◆ **Information supplied**
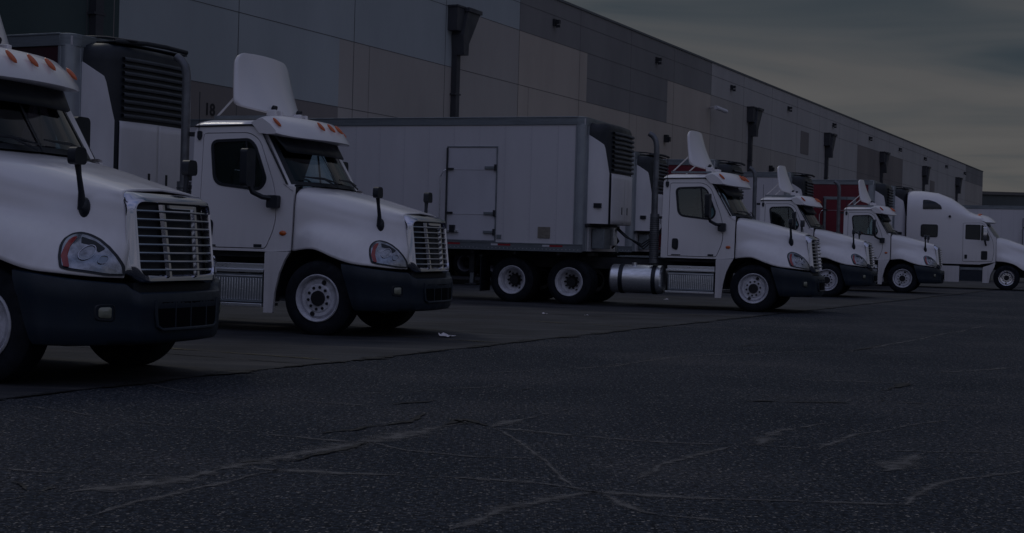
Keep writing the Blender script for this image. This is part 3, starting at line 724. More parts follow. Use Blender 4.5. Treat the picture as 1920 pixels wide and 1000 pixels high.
        b=MB(); b.grid([[(.72*math.cos(rad(-5+185*k/14)),sg*y,.50+.62*math.sin(rad(-5+185*k/14))) for y in (.5,1.1)] for k in range(15)],'black'); b.build('wheel_well_liner',R)
        b=MB(); po=[(.90,.92),(1.0,1.06),(1.14,1.02),(1.22,.88),(1.0,.86)]; G=[[(p[0],sg*(hy(p[0],p[1],HS6)+.012),p[1]) for p in rnd(po,.04)]]; b.add(G[0],[tuple(range(len(G[0])))],'lens'); b.build('headlight',R)
    v=MB(); G=[]
    for j in range(9):
        t=j/8; row=[]
        for i in range(21):
            y=-1.05+2.1*i/20; q=(abs(y)/1.05)**2.4
            C=(-1.25+.80*t, 2.99-.20*t**2-.13*t**5); Sx=(-1.25+.42*t,2.76-.10*t**2)
            row.append((C[0]*(1-q)+Sx[0]*q,y,C[1]*(1-q)+Sx[1]*q))
        G.append(row)
    G.append([(x-.06,y,z-.03) for x,y,z in G[-1]]); G.append([(x-.3,y,z) for x,y,z in G[-1]])
    v.grid(G,'white'); v.build('sun_visor',R,smooth=35)
    for y in (-.7,-.25,0,.25,.7):
        q=(abs(y)/1.05)**2.4; m=MB(); xx=-1.08-.1*q; zz=2.955-.17*q; rows=[]
        for i in range(7):
            u=-1+2*i/6; rr=math.sqrt(max(0,1-u*u)); rows.append([(xx+.09*u,y+.05*rr*math.cos(k*math.pi/5),zz+.02+.045*rr*math.sin(k*math.pi/5)) for k in range(10)])
        m.grid(rows,'amber',closev=True); m.build('marker_lamp',R,smooth=80)
    w=MB(); w.grid([[(-.27-.2*(abs(y)/1)**2.2-(.42+.0)*t,y*(1-.05*t),2.06+.56*t) for y in [-.98+1.96*i/20 for i in range(21)]] for t in [k/6 for k in range(7)]],'wsglass')
    w.build('windscreen',R)
    c=MB(); c.box(-6.8,1.2,-.45,-.37,.78,1.0,'steel'); c.box(-6.8,1.2,.37,.45,.78,1.0,'steel'); c.box(-.4,1.2,-.4,.4,.5,1.3,'black'); c.box(-1.6,-.45,-1.0,1.0,1.0,1.9,'int'); c.box(-5.9,-4.7,-.42,.42,1.03,1.13,'steel'); c.build('chassis',R)
    b=MB(); BP=[(.66,1.18),(1.0,1.12),(1.3,.95),(1.42,.6),(1.48,0)]; P=[spl(BP,4*i/16) for i in range(17)]; full=[(x,-y) for x,y in P]+[(x,y) for x,y in reversed(P[:-1])]
    b.grid([[(x,y,z) for z in (.30,.34,.5,.68,.72)] for x,y in full],'white'); b.build('bumper',R,smooth=50,solid=.02)
    g=MB(); g.grid([[(1.30+.10*(1-(y/.5)**2)-(z-.7)*.12,y,z) for y in [-.5+1.0*i/10 for i in range(11)]] for z in (.72,.9,1.1,1.3,1.42)],'black')
    for k in range(6): z=.78+.11*k; g.tube([(1.32+.10*(1-(y/.5)**2)-(z-.7)*.12,y,z) for y in [-.5+1.0*i/10 for i in range(11)]],.012,'chrome',n=6)
    g.build('grille',R)
    return R
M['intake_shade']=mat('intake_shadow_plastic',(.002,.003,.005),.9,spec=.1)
M['glassd']=mat('dark_glass',(.010,.013,.018),.08,spec=.5)
M['chromed']=mat('polished_aluminium',(.75,.75,.8),.16,metal=1,var=.2,vscale=12)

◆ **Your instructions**
Without the pictures, write out the whole listing above exactly as it appears.

◆ **Response to the exercise**
Keep writing the Blender script for this image. This is part 3, starting at line 724. More parts follow. Use Blender 4.5. Treat the picture as 1920 pixels wide and 1000 pixels high.
        b=MB(); b.grid([[(.72*math.cos(rad(-5+185*k/14)),sg*y,.50+.62*math.sin(rad(-5+185*k/14))) for y in (.5,1.1)] for k in range(15)],'black'); b.build('wheel_well_liner',R)
        b=MB(); po=[(.90,.92),(1.0,1.06),(1.14,1.02),(1.22,.88),(1.0,.86)]; G=[[(p[0],sg*(hy(p[0],p[1],HS6)+.012),p[1]) for p in rnd(po,.04)]]; b.add(G[0],[tuple(range(len(G[0])))],'lens'); b.build('headlight',R)
    v=MB(); G=[]
    for j in range(9):
        t=j/8; row=[]
        for i in range(21):
            y=-1.05+2.1*i/20; q=(abs(y)/1.05)**2.4
            C=(-1.25+.80*t, 2.99-.20*t**2-.13*t**5); Sx=(-1.25+.42*t,2.76-.10*t**2)
            row.append((C[0]*(1-q)+Sx[0]*q,y,C[1]*(1-q)+Sx[1]*q))
        G.append(row)
    G.append([(x-.06,y,z-.03) for x,y,z in G[-1]]); G.append([(x-.3,y,z) for x,y,z in G[-1]])
    v.grid(G,'white'); v.build('sun_visor',R,smooth=35)
    for y in (-.7,-.25,0,.25,.7):
        q=(abs(y)/1.05)**2.4; m=MB(); xx=-1.08-.1*q; zz=2.955-.17*q; rows=[]
        for i in range(7):
            u=-1+2*i/6; rr=math.sqrt(max(0,1-u*u)); rows.append([(xx+.09*u,y+.05*rr*math.cos(k*math.pi/5),zz+.02+.045*rr*math.sin(k*math.pi/5)) for k in range(10)])
        m.grid(rows,'amber',closev=True); m.build('marker_lamp',R,smooth=80)
    w=MB(); w.grid([[(-.27-.2*(abs(y)/1)**2.2-(.42+.0)*t,y*(1-.05*t),2.06+.56*t) for y in [-.98+1.96*i/20 for i in range(21)]] for t in [k/6 for k in range(7)]],'wsglass')
    w.build('windscreen',R)
    c=MB(); c.box(-6.8,1.2,-.45,-.37,.78,1.0,'steel'); c.box(-6.8,1.2,.37,.45,.78,1.0,'steel'); c.box(-.4,1.2,-.4,.4,.5,1.3,'black'); c.box(-1.6,-.45,-1.0,1.0,1.0,1.9,'int'); c.box(-5.9,-4.7,-.42,.42,1.03,1.13,'steel'); c.build('chassis',R)
    b=MB(); BP=[(.66,1.18),(1.0,1.12),(1.3,.95),(1.42,.6),(1.48,0)]; P=[spl(BP,4*i/16) for i in range(17)]; full=[(x,-y) for x,y in P]+[(x,y) for x,y in reversed(P[:-1])]
    b.grid([[(x,y,z) for z in (.30,.34,.5,.68,.72)] for x,y in full],'white'); b.build('bumper',R,smooth=50,solid=.02)
    g=MB(); g.grid([[(1.30+.10*(1-(y/.5)**2)-(z-.7)*.12,y,z) for y in [-.5+1.0*i/10 for i in range(11)]] for z in (.72,.9,1.1,1.3,1.42)],'black')
    for k in range(6): z=.78+.11*k; g.tube([(1.32+.10*(1-(y/.5)**2)-(z-.7)*.12,y,z) for y in [-.5+1.0*i/10 for i in range(11)]],.012,'chrome',n=6)
    g.build('grille',R)
    return R
M['intake_shade']=mat('intake_shadow_plastic',(.002,.003,.005),.9,spec=.1)
M['glassd']=mat('dark_glass',(.010,.013,.018),.08,spec=.5)
M['chromed']=mat('polished_aluminium',(.75,.75,.8),.16,metal=1,var=.2,vscale=12)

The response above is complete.